To further complicate matters, disciplines can move closer to each other via both methodological and conceptual developments, which are two dimensions of science that are in perpetual motion. For example, the introduction of functional magnetic resonance imaging brought neuroscience closer to psychology, while theoretical work on decision-making brought together microeconomics and cognitive psychology. Leydesdorff & Schank (2008) have attempted to visualize relative vicinities of disciplines (or *research fields*) via journal maps.
## Heuristics for identifying disciplines
If defining disciplines cannot be done analytically, perhaps there are some heuristics that can help. If in doubt, ask yourself the following questions:
- Finish the sentence "the aim of this field is to understand how..." for both potentially different disciplines. Do they lead to clearly different answers? Then their problem space is different, which is a hallmark of a discipline.
- Which experimental approaches are common in the potentially different disciplines? Disciplines are often organised around a particular set of methods or paradigms and these limit their explanatory scope. So if you find that the potentially different disciplines have different methodological approaches, that strengthens the case for them being indeed distinct.
- Do the potentially different disciplines have different interpretative frameworks? For example, systems neuroscience and 4E cognition can interpret experimental results in different ways. This makes them eligible candidates for distinct disciplines.

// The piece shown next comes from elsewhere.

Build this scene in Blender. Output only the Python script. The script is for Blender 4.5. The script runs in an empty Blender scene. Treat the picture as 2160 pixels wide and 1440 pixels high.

None of the answers to these questions are definitive. Yet thinking about them (and discussing them) can help clarify whether there's enough distance between any two approaches to call them disciplines and to warrant [[Interdisciplinary integration|interdisciplinary integration]].
## References
Leydesdorff, L., & Schank, T. (2008). Dynamic animations of journal maps: Indicators of structural changes and interdisciplinary developments. _Journal of the American Society for Information Science and Technology_, _59_(11), 1810-1818.
Turner, S. (2000). What are disciplines? And how is interdisciplinarity different? _Practising interdisciplinarity_, 46-65.